Эта выдержка из письма — выразительное подтверждение обнадеживающих успехов, которых так хотел и сумел добиться от своих актеров талантливый театральный наставник Фридрих Шрёдер.
Глава 13
«ЗАВЕРШИТЕ ТО, ЧЕГО УЖЕ НЕ СМОГУ Я»
Пять первых лет директорства Шрёдера остались позади. Уже поставлены «Эмилия Галотти» Лессинга, «Клавиго», «Гёц фон Берлихинген» и «Стелла» Гёте, «Позднее раскаяние» Вагнера, «Близнецы» Клингера и «Юлий Тарентский» Лейзевица. За эти годы гамбургцы познакомились и с Шекспиром. Шрёдер показал «Гамлета», «Отелло», «Венецианского купца», «Меру за меру». Итоги эти внушительны. Но у директора много поводов для недовольства. И прежде всего потому, что произведения большой драматургии — не столь значительная часть текущего репертуара.

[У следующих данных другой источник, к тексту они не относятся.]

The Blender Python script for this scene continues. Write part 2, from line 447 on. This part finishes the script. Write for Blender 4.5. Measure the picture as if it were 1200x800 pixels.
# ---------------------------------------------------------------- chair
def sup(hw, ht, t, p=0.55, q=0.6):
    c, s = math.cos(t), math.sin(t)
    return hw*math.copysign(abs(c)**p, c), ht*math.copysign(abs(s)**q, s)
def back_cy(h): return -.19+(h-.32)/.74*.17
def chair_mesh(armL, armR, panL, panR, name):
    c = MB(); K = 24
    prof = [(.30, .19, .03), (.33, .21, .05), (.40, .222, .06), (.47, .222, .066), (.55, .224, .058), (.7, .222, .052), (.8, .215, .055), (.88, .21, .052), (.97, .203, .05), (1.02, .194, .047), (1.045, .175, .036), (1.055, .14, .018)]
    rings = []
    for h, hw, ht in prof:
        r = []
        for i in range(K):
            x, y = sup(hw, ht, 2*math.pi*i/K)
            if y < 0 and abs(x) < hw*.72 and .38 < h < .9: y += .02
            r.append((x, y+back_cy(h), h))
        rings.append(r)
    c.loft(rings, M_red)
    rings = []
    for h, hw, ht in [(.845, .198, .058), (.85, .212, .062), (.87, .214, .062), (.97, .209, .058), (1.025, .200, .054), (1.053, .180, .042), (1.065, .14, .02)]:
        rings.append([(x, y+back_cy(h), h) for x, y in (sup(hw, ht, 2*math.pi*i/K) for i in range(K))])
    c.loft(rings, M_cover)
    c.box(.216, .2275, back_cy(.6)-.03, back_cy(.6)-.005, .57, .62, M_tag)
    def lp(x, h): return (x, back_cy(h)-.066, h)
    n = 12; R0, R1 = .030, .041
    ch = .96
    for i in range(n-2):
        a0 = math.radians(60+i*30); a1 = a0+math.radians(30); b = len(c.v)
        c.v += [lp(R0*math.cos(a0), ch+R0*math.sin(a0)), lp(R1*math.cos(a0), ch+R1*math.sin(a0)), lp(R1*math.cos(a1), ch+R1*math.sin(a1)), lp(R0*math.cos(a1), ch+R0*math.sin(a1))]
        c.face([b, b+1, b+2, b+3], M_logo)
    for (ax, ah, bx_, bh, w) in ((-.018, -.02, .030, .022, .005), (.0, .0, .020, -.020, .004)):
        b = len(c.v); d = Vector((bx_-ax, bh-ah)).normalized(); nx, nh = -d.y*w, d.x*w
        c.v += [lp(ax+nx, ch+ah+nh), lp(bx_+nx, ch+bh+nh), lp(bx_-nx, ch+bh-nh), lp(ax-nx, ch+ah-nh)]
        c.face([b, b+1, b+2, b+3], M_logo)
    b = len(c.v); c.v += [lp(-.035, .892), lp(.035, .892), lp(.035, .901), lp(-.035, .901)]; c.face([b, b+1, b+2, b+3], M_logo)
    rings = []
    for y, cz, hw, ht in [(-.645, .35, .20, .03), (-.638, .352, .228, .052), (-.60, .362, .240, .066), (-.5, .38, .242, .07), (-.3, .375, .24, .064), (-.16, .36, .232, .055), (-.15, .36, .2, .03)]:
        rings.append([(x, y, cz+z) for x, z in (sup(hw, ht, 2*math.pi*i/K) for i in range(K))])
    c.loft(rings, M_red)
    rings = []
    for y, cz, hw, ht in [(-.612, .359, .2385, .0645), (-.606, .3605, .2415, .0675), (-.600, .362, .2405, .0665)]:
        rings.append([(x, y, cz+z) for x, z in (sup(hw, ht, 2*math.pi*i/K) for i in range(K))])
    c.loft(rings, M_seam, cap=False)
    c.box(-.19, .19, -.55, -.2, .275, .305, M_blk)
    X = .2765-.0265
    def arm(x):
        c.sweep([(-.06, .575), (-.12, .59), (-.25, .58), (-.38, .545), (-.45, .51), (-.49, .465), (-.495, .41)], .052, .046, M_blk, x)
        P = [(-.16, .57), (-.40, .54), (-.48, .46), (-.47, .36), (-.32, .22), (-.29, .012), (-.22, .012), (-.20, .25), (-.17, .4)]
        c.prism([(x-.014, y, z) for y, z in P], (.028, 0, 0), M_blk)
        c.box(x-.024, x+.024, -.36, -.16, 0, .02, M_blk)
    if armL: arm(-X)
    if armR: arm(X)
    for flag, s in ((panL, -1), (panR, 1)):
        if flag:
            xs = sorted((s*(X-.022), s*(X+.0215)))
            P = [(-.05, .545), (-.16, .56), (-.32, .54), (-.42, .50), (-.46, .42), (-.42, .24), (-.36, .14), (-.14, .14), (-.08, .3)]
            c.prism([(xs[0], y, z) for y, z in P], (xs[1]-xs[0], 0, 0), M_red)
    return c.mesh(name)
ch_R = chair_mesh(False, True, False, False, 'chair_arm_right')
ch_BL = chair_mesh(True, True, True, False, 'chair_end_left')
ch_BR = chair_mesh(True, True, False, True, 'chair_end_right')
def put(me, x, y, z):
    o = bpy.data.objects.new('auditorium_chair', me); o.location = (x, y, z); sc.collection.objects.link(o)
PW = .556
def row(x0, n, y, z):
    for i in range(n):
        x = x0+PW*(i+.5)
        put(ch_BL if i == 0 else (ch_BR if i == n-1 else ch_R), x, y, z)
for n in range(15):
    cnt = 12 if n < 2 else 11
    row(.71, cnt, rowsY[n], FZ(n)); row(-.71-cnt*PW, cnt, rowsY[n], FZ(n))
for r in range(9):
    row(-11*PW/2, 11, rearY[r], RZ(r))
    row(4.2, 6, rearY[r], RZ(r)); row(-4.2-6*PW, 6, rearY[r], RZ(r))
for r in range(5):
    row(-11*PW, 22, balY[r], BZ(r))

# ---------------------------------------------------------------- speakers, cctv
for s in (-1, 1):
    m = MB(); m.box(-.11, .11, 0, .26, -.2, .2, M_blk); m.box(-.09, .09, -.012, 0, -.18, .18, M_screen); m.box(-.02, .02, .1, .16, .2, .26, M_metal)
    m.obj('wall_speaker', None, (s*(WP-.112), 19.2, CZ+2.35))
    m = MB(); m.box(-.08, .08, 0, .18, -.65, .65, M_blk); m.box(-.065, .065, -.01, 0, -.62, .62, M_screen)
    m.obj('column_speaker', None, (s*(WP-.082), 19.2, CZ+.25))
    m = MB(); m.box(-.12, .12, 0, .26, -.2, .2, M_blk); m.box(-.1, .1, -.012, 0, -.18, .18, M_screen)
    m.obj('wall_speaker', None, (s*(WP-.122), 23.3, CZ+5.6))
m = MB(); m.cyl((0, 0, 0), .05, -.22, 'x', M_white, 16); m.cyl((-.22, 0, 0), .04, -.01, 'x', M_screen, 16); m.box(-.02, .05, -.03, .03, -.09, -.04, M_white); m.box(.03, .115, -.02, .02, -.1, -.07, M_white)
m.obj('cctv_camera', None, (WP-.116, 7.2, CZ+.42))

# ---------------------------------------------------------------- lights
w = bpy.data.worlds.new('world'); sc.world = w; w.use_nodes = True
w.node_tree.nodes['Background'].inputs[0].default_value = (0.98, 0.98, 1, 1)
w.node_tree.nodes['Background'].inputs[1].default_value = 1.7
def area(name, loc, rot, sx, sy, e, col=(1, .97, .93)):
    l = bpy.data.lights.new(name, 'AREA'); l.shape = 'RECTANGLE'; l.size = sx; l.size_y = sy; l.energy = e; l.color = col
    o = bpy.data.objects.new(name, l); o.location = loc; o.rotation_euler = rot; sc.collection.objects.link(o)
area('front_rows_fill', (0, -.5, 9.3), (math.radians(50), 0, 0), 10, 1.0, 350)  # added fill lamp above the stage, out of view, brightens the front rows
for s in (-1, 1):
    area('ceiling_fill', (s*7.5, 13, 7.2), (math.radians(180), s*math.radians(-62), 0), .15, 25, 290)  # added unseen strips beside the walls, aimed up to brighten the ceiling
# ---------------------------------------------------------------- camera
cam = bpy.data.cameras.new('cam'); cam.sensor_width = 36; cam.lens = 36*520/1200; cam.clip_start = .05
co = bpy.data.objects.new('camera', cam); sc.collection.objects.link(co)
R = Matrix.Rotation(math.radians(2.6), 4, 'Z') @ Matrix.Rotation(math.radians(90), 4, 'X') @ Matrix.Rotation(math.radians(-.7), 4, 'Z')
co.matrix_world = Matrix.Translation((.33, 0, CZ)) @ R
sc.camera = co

Каждый сезон Шрёдер вынужден готовить двадцать пять — тридцать премьер. Зрителей-энтузиастов, друзей театра хватало обычно, чтобы заполнить зал одного-двух представлений. Дальнейшая судьба спектакля всецело зависела от благосклонности публики куда менее надежной — ее интересы были чужды прогрессивным художественным устремлениям молодого антрепренера.